#include<stdio.h>
int main(){
int a=10,b=3,c=2,d=4,result;
result = a+a*-b/c%d+c*d;
printf("%d",result);
}
How is this program giving 15 as the output.. I did not understand the logic behind the operation.. Can someone please tell me how calculation is done?
int a = 10, b = 3, c = 2, d = 4, result;
result=a+a*-b/c%d+c*d; // original line, with no spaces added
result = a + (a * (-b) / c % d) + (c * d);
result = 10 + (10 * -3 / 2 % 4) + (2 * 4);
result = 10 + (-30 / 2 % 4) + 8;
result = 10 + (-15 % 4) + 8;
result = 10 + (-3) + 8;
result = 15;
Note that the *, / and % operators have higher precedence than + and that those first three operators have equal precedence and left-to-right associativity.
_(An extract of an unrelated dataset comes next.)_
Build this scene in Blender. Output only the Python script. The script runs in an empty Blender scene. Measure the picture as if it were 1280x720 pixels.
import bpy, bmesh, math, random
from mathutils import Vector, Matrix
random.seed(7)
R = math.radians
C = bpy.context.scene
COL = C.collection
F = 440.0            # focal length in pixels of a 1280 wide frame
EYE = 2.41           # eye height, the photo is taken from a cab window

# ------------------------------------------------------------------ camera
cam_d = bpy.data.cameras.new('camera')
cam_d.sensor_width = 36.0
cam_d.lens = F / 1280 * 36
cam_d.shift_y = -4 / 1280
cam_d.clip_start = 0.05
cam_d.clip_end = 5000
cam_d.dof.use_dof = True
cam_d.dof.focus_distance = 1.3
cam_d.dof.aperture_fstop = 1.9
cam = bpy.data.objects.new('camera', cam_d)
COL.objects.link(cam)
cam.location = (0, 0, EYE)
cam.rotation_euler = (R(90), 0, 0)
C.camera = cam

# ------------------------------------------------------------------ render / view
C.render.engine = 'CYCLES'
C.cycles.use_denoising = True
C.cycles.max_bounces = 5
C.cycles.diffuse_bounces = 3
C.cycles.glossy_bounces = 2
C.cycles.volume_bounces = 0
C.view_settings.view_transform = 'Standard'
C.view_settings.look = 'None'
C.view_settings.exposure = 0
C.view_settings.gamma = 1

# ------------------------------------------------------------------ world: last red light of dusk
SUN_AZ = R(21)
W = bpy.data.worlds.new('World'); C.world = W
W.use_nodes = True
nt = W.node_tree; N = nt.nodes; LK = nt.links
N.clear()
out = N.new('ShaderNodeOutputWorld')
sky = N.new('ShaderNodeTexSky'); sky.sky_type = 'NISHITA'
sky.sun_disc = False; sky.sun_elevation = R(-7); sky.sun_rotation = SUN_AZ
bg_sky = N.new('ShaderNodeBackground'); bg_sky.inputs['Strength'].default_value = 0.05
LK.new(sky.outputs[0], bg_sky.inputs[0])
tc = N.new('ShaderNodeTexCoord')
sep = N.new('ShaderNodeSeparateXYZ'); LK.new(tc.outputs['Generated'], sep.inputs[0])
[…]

Note also that the unary minus operator (as in -b) has higher precedence than multiplication.
So, adding parentheses to highlight the operators' bindings and order-of-evaluation, and a couple of lines to keep track of the intermediate results, we see the following:
#include<stdio.h>
int main(){
int a=10, b=3, c=2, d=4, result;
result = a + ( ( ( (a*(-b)) ) / c ) % d ) + (c*d);
// ^-30 ^-15 ^-3 ^ 8
// ^ a + -3 = 7 ^ 7 + 8 = 15
printf("%d",result);
}
The relevant code:
int a=10,b=3,c=2,d=4,result;
result=a+a*-b/c%d+c*d;
Now processing this as a compiler would, following the rules of operator precedence:
// Unary minus
result = 10 + 10 * (-3) / 2 % 4 + 2 * 4;
// Multiplication, division, and remainder, with left-to-right associativity.
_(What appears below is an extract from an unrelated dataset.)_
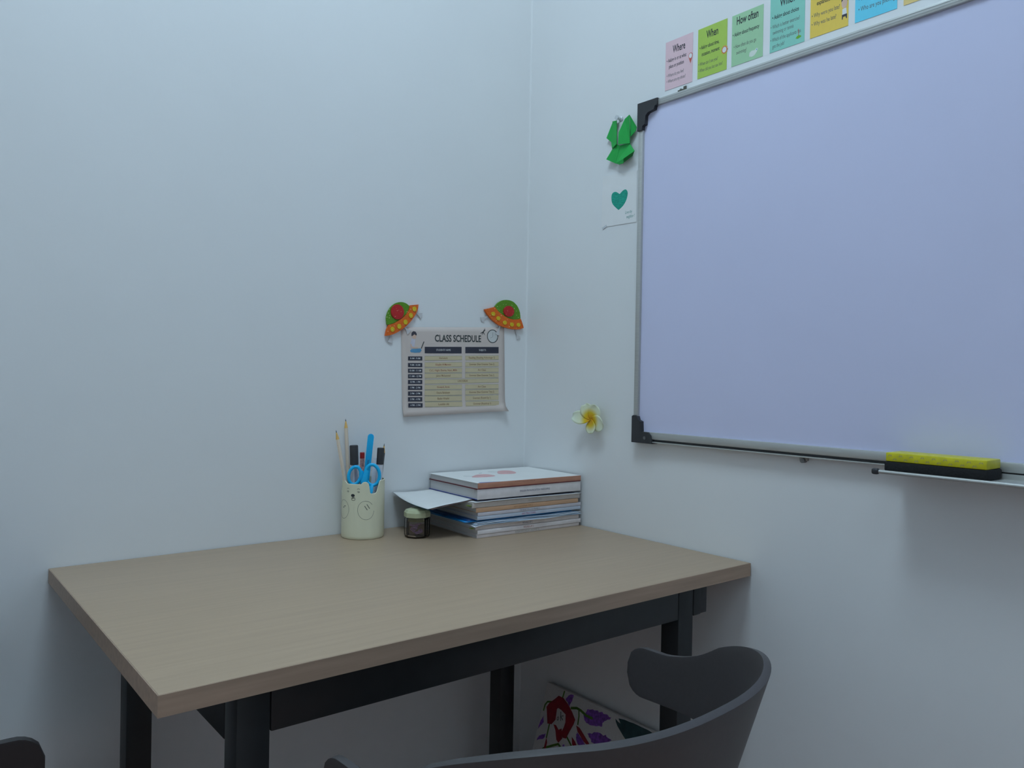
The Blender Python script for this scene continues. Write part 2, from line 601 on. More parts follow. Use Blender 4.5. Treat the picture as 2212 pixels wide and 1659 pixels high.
c2 = card(CP[1], -0.5256, -0.5957, 1.6980, 0.0990, 'lime green card headed When with a small sun', 'When',
          [('\u2022 Asking about time,', 0.06, 0.61, B_, 0.62, 1), ('  occasion, moment', 0.09, 0.47, B_, 0.62, 1),
           ('\u2022 When can I see you?', 0.03, 0.28, 0.0082, 0.6, 0), ('\u2022 When did you last see him?', 0.03, 0.15, 0.0082, 0.57, 0)], 0.83)
c3 = card(CP[2], -0.6068, -0.6763, 1.6988, 0.0975, 'sage green card headed How often with a small pale animal', 'How often',
          [('\u2022 Asking about frequency', 0.03, 0.61, B_, 0.62, 1), ('\u2022 How often do you go', 0.07, 0.37, 0.0084, 0.6, 0), ('  swimming?', 0.11, 0.24, 0.0084, 0.6, 0)], 0.86)
c4 = card(CP[3], -0.6912, -0.7615, 1.6992, 0.1000, 'teal green card headed Which with a tiny golf green', 'Which',
          [('\u2022 Asking about choice', 0.06, 0.63, B_, 0.66, 1), ('\u2022 Which is better exercise?', 0.02, 0.46, 0.0082, 0.62, 0), ('  swimming or tennis', 0.04, 0.35, 0.0082, 0.62, 0),
           ('\u2022 Which of the applicants has', 0.02, 0.22, 0.0082, 0.60, 0), ('  got the job?', 0.04, 0.10, 0.0082, 0.60, 0)], 0.86)
c5 = card(CP[4], -0.7725, -0.8432, 1.7000, 0.1000, 'yellow card about explanation with a cartoon boy', 'Why',
          [('\u2022 Asking for', 0.08, 0.72, B_, 0.66, 1), ('  explanation', 0.12, 0.58, B_, 0.66, 1), ('\u2022 Why were you late?', 0.04, 0.38, 0.0088, 0.64, 0), ('\u2022 Why was he late?', 0.04, 0.23, 0.0088, 0.64, 0)], 0.88)
c6 = card(CP[5], -0.8552, -0.9262, 1.6998, 0.1000, 'bright sky blue card with lines about who, right of yellow card', 'Who',
          [('\u2022 Asking about people', 0.08, 0.60, B_, 0.66, 1), ('\u2022 Who is that woman?', 0.08, 0.37, 0.0092, 0.66, 0), ('\u2022 Who are you phoning?', 0.08, 0.20, 0.0092, 0.66, 0)], 0.86)
c7 = card(CP[6], -0.9368, -1.0071, 1.7005, 0.1000, 'sandy orange card cut by the top of the picture', 'What', [], 0.86)
# small pictures printed on the cards
REDI = mat('red_print', (0.62, 0.12, 0.08), 0.7)
WHI = mat('white_print', (0.78, 0.78, 0.78), 0.7)
ORI = mat('orange_print', (0.80, 0.36, 0.06), 0.7)
pw = 0.0735
p_ = newpoly('map_pin_picture', [(0.066, 0.0385), (0.0615, 0.051), (0.0705, 0.051)], 0.0008, 0.00095, REDI, c1)
newpoly('map_pin_ring', ell(0.066, 0.054, 0.0052, 0.0062), 0.0008, 0.00096, REDI, c1)
newpoly('map_pin_head', ell(0.066, 0.054, 0.004, 0.005), 0.00097, 0.00105, WHI, c1)
sun = []
for k in range(20):
    a = 2*PI*k/20
    r_ = 0.0085 if k % 2 == 0 else 0.006
    sun.append((0.0645+r_*math.cos(a), 0.0395+r_*1.1*math.sin(a)))
newpoly('sun_picture', sun, 0.0008, 0.00095, ORI, c2)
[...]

result = 10 + (-30) / 2 % 4 + 8;
result = 10 + (-15) % 4 + 8;
result = 10 + (-3) + 8;
// Addition and subtraction, with left-to-right associativity.
result = 15;
Note that according to the C99 specification, a == (a / b) * b + a % b must hold for the remainder operation with a negative number.